┌────────

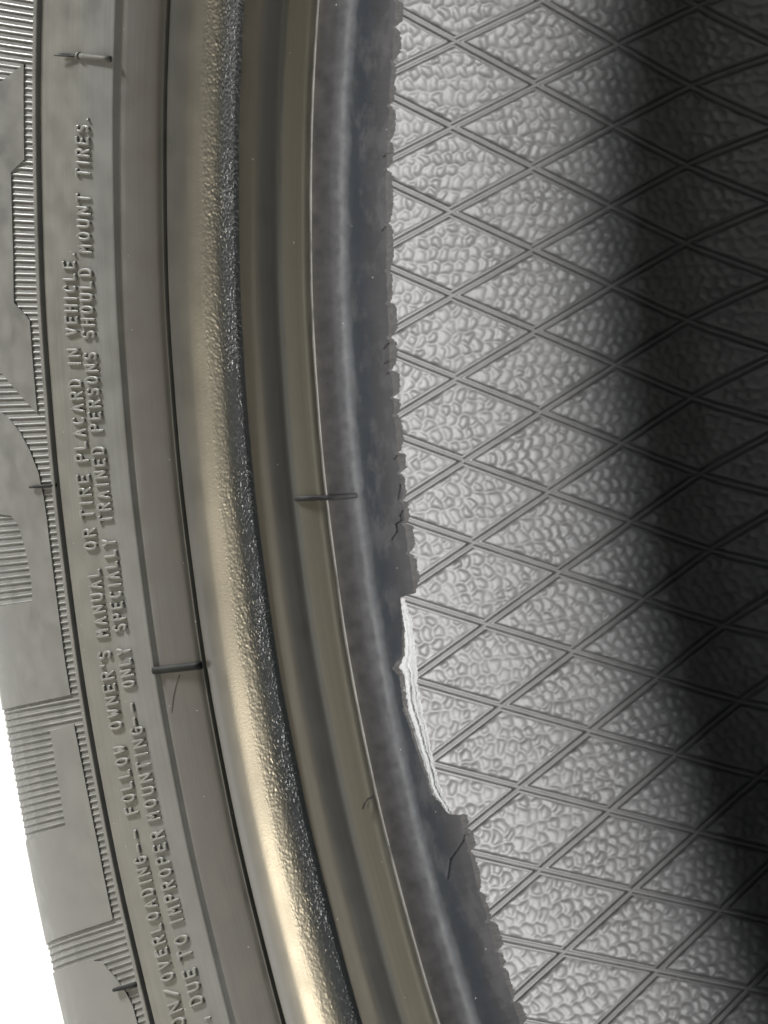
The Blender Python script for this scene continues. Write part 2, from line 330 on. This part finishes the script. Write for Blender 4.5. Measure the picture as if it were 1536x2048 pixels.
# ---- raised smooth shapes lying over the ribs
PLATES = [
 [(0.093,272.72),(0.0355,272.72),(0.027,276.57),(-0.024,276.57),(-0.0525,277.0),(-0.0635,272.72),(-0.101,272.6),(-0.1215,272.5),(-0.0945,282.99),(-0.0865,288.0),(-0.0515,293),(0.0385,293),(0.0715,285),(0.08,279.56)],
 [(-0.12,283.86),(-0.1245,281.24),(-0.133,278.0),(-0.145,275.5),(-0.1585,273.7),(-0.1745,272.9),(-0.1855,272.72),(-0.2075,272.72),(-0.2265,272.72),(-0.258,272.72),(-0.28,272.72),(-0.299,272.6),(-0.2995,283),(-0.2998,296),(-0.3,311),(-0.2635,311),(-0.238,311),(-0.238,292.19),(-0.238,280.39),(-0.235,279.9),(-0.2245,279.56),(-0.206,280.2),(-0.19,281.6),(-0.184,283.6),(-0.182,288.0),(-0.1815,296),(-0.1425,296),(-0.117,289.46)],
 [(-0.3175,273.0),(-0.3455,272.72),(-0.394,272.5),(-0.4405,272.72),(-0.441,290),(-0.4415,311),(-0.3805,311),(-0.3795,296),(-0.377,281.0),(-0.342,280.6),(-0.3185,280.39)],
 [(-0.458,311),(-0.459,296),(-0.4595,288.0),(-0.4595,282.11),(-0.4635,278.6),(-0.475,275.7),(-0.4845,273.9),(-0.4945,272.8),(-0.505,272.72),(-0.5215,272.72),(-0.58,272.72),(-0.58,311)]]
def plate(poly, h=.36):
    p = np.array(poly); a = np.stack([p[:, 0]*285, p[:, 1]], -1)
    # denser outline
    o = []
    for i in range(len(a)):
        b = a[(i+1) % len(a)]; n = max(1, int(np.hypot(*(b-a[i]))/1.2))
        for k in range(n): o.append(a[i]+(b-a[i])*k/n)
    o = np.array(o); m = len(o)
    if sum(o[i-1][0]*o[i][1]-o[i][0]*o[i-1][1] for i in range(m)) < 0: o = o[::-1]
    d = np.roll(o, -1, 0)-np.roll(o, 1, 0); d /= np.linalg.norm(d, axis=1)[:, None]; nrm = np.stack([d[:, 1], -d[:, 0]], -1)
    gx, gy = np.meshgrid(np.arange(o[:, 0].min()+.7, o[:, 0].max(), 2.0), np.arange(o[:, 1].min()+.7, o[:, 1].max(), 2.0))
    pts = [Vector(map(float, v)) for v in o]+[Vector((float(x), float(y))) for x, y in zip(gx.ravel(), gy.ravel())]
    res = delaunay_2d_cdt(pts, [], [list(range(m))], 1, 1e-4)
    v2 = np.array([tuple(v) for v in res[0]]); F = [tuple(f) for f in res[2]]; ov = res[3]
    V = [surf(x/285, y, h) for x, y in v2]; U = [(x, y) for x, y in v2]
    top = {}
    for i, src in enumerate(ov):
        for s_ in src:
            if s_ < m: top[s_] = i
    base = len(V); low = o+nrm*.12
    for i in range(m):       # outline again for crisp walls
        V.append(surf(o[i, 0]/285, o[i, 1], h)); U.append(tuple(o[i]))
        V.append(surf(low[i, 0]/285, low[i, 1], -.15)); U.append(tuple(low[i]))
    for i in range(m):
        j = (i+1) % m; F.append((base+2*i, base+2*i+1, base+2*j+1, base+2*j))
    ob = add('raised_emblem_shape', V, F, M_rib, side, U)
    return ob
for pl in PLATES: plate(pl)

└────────

What the task asks: Copy out every line of the material above exactly, skipping the pictures.

Written solution:
The Blender Python script for this scene continues. Write part 2, from line 330 on. This part finishes the script. Write for Blender 4.5. Measure the picture as if it were 1536x2048 pixels.
# ---- raised smooth shapes lying over the ribs
PLATES = [
 [(0.093,272.72),(0.0355,272.72),(0.027,276.57),(-0.024,276.57),(-0.0525,277.0),(-0.0635,272.72),(-0.101,272.6),(-0.1215,272.5),(-0.0945,282.99),(-0.0865,288.0),(-0.0515,293),(0.0385,293),(0.0715,285),(0.08,279.56)],
 [(-0.12,283.86),(-0.1245,281.24),(-0.133,278.0),(-0.145,275.5),(-0.1585,273.7),(-0.1745,272.9),(-0.1855,272.72),(-0.2075,272.72),(-0.2265,272.72),(-0.258,272.72),(-0.28,272.72),(-0.299,272.6),(-0.2995,283),(-0.2998,296),(-0.3,311),(-0.2635,311),(-0.238,311),(-0.238,292.19),(-0.238,280.39),(-0.235,279.9),(-0.2245,279.56),(-0.206,280.2),(-0.19,281.6),(-0.184,283.6),(-0.182,288.0),(-0.1815,296),(-0.1425,296),(-0.117,289.46)],
 [(-0.3175,273.0),(-0.3455,272.72),(-0.394,272.5),(-0.4405,272.72),(-0.441,290),(-0.4415,311),(-0.3805,311),(-0.3795,296),(-0.377,281.0),(-0.342,280.6),(-0.3185,280.39)],
 [(-0.458,311),(-0.459,296),(-0.4595,288.0),(-0.4595,282.11),(-0.4635,278.6),(-0.475,275.7),(-0.4845,273.9),(-0.4945,272.8),(-0.505,272.72),(-0.5215,272.72),(-0.58,272.72),(-0.58,311)]]
def plate(poly, h=.36):
    p = np.array(poly); a = np.stack([p[:, 0]*285, p[:, 1]], -1)
    # denser outline
    o = []
    for i in range(len(a)):
        b = a[(i+1) % len(a)]; n = max(1, int(np.hypot(*(b-a[i]))/1.2))
        for k in range(n): o.append(a[i]+(b-a[i])*k/n)
    o = np.array(o); m = len(o)
    if sum(o[i-1][0]*o[i][1]-o[i][0]*o[i-1][1] for i in range(m)) < 0: o = o[::-1]
    d = np.roll(o, -1, 0)-np.roll(o, 1, 0); d /= np.linalg.norm(d, axis=1)[:, None]; nrm = np.stack([d[:, 1], -d[:, 0]], -1)
    gx, gy = np.meshgrid(np.arange(o[:, 0].min()+.7, o[:, 0].max(), 2.0), np.arange(o[:, 1].min()+.7, o[:, 1].max(), 2.0))
    pts = [Vector(map(float, v)) for v in o]+[Vector((float(x), float(y))) for x, y in zip(gx.ravel(), gy.ravel())]
    res = delaunay_2d_cdt(pts, [], [list(range(m))], 1, 1e-4)
    v2 = np.array([tuple(v) for v in res[0]]); F = [tuple(f) for f in res[2]]; ov = res[3]
    V = [surf(x/285, y, h) for x, y in v2]; U = [(x, y) for x, y in v2]
    top = {}
    for i, src in enumerate(ov):
        for s_ in src:
            if s_ < m: top[s_] = i
    base = len(V); low = o+nrm*.12
    for i in range(m):       # outline again for crisp walls
        V.append(surf(o[i, 0]/285, o[i, 1], h)); U.append(tuple(o[i]))
        V.append(surf(low[i, 0]/285, low[i, 1], -.15)); U.append(tuple(low[i]))
    for i in range(m):
        j = (i+1) % m; F.append((base+2*i, base+2*i+1, base+2*j+1, base+2*j))
    ob = add('raised_emblem_shape', V, F, M_rib, side, U)
    return ob
for pl in PLATES: plate(pl)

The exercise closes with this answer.